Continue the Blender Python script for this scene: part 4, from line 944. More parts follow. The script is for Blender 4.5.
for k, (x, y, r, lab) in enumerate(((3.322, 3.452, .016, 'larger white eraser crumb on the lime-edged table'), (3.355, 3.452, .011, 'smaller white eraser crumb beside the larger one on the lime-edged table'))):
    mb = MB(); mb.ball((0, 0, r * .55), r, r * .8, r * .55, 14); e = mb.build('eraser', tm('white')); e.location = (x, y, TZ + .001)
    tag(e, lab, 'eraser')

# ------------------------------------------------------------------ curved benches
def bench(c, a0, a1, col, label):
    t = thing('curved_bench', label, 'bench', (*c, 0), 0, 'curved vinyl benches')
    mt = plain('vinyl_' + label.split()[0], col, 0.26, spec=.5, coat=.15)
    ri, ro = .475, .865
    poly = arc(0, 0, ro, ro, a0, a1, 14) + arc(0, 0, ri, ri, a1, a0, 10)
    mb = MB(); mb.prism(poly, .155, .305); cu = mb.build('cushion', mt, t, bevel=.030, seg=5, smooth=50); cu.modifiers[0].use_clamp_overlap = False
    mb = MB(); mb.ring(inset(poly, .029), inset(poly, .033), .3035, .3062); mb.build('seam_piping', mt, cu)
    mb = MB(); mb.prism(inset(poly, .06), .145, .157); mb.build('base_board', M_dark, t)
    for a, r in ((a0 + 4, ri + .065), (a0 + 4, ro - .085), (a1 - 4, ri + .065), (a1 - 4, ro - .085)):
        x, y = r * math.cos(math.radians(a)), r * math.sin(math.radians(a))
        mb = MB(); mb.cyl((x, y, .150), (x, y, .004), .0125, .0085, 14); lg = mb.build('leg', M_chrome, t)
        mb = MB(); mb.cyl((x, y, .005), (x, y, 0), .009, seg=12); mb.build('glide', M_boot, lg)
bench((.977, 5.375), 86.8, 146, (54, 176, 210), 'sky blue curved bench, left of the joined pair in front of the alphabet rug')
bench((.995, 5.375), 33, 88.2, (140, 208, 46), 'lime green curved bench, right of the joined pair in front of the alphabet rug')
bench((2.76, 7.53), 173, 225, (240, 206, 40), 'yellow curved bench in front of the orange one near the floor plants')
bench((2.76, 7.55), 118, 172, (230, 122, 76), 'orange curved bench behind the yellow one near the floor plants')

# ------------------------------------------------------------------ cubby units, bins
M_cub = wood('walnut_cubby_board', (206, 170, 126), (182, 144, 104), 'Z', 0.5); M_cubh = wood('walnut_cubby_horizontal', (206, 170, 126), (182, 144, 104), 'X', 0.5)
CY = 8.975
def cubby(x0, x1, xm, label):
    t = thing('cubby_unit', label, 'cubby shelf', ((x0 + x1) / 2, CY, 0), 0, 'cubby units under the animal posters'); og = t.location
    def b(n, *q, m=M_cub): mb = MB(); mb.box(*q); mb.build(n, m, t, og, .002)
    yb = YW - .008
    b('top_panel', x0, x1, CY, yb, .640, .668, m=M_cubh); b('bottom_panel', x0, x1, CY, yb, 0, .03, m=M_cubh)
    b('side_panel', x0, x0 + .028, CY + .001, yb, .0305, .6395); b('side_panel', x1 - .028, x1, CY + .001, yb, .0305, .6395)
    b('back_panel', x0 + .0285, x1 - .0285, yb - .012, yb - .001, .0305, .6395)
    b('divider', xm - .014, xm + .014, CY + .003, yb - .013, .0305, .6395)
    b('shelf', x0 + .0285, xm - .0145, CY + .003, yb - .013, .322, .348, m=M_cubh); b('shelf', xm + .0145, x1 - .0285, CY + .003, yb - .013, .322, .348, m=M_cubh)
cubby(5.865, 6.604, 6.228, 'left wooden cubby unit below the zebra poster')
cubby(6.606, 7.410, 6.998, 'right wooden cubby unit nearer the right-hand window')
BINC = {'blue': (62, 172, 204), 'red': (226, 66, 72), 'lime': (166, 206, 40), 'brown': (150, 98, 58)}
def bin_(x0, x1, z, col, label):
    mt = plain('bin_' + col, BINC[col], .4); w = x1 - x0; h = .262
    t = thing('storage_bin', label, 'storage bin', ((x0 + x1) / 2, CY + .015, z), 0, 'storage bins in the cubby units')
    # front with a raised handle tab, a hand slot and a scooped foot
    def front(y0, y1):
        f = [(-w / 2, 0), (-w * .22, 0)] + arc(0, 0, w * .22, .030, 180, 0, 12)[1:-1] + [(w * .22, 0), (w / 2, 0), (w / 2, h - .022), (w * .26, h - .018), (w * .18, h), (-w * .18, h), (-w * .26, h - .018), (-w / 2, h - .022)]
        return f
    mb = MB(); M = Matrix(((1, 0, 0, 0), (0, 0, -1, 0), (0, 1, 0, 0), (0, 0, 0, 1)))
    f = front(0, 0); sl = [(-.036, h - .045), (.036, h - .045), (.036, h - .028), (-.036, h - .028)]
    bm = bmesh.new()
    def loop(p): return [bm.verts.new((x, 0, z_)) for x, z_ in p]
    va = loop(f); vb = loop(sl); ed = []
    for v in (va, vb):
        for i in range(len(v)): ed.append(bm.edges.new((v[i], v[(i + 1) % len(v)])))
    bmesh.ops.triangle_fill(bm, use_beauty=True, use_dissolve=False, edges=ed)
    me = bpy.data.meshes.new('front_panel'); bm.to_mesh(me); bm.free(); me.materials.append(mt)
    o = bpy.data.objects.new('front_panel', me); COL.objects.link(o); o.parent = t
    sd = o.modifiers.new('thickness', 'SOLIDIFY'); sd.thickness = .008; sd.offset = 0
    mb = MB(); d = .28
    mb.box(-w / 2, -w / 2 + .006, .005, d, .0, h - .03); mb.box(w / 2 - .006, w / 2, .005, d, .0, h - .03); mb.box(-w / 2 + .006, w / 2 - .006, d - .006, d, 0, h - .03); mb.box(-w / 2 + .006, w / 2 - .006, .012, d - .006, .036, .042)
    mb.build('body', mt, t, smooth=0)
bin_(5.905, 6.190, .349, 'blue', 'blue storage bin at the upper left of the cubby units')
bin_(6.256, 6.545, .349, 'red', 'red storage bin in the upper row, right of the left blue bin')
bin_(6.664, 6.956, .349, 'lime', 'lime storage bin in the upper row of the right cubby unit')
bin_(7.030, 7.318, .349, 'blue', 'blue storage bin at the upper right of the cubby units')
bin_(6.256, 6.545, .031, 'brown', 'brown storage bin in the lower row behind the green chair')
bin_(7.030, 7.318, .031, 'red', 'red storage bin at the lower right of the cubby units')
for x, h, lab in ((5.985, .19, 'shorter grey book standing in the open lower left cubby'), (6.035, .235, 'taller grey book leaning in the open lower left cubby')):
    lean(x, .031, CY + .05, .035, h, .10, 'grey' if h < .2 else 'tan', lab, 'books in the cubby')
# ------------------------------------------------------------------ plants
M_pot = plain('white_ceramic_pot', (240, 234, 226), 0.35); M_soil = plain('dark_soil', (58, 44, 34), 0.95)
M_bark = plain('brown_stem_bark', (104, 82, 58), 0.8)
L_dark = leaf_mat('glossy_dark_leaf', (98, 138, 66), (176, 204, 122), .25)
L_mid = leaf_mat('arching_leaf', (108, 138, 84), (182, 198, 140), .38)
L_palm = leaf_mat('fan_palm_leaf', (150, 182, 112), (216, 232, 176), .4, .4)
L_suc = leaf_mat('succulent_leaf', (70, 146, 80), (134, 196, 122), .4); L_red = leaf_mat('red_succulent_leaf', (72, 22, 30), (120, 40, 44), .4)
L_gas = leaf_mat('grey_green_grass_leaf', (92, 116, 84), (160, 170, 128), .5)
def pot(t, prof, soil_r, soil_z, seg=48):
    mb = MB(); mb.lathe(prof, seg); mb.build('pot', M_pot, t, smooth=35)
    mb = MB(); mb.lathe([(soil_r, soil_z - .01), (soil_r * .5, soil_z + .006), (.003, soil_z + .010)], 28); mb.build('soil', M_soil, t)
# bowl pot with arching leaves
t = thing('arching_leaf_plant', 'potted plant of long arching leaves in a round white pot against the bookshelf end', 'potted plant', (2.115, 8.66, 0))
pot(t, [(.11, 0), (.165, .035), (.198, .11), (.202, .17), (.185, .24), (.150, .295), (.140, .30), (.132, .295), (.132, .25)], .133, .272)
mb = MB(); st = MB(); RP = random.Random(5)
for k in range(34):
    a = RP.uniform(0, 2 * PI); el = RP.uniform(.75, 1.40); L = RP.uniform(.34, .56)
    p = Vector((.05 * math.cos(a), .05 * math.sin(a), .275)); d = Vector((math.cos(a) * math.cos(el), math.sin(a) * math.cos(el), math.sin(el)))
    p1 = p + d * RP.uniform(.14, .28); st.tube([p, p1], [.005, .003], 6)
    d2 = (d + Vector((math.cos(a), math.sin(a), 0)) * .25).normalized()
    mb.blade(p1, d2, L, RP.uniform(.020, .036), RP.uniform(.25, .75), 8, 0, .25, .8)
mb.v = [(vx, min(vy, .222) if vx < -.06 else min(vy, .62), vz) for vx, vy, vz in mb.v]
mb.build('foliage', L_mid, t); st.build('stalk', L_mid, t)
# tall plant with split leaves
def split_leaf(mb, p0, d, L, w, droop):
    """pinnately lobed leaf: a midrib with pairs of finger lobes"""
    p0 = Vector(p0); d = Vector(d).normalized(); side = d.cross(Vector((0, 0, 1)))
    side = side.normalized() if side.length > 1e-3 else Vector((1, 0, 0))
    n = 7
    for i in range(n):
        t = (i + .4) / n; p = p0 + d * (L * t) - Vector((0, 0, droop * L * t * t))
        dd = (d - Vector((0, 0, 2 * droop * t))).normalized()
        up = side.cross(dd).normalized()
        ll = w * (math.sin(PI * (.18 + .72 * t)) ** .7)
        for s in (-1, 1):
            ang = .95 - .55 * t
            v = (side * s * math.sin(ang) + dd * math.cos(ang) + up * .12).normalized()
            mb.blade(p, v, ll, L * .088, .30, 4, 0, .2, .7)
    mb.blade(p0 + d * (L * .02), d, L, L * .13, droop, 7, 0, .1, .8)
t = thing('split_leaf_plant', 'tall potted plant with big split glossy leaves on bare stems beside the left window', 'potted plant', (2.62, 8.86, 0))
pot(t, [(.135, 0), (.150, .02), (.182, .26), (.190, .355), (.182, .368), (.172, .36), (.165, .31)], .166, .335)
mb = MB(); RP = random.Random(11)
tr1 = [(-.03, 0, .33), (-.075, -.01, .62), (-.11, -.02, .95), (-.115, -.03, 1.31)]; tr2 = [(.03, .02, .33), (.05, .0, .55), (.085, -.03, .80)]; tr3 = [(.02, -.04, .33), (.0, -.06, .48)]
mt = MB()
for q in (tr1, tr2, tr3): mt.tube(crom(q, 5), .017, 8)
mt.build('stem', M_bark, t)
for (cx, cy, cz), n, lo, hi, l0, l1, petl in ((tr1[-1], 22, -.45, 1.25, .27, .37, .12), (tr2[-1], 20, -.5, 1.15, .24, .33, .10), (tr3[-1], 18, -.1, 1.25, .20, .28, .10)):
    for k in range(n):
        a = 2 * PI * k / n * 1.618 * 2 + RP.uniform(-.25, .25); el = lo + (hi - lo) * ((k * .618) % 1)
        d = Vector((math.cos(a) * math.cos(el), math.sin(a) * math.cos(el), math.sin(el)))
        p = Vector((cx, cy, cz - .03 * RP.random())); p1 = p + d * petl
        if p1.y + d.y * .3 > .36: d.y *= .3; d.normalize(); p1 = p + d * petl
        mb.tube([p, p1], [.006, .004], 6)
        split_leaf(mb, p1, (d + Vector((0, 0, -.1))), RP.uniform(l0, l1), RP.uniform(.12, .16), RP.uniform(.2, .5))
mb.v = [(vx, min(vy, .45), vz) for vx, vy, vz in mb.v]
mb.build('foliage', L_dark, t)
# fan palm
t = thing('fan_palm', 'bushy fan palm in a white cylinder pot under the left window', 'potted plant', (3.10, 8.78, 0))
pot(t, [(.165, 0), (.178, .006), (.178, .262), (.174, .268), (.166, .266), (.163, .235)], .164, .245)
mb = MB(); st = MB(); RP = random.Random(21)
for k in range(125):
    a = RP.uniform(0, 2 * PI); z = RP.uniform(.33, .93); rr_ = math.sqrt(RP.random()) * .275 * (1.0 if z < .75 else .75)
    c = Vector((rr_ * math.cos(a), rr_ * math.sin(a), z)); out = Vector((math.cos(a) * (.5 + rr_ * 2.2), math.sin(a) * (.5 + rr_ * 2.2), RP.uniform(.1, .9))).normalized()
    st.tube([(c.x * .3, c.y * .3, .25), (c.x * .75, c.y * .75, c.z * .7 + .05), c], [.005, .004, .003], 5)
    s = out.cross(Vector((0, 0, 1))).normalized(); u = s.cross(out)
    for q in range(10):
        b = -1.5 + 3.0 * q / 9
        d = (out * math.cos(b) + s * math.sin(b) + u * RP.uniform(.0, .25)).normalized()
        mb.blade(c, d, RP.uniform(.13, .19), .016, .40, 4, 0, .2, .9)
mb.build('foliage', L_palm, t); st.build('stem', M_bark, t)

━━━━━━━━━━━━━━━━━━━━

Look above and repeat, character for character, the lines from the first one to the line with "tag(e, lab, 'eraser')", counting both.

- _Solved exercise_
Continue the Blender Python script for this scene: part 4, from line 944. More parts follow. The script is for Blender 4.5.
for k, (x, y, r, lab) in enumerate(((3.322, 3.452, .016, 'larger white eraser crumb on the lime-edged table'), (3.355, 3.452, .011, 'smaller white eraser crumb beside the larger one on the lime-edged table'))):
    mb = MB(); mb.ball((0, 0, r * .55), r, r * .8, r * .55, 14); e = mb.build('eraser', tm('white')); e.location = (x, y, TZ + .001)
    tag(e, lab, 'eraser')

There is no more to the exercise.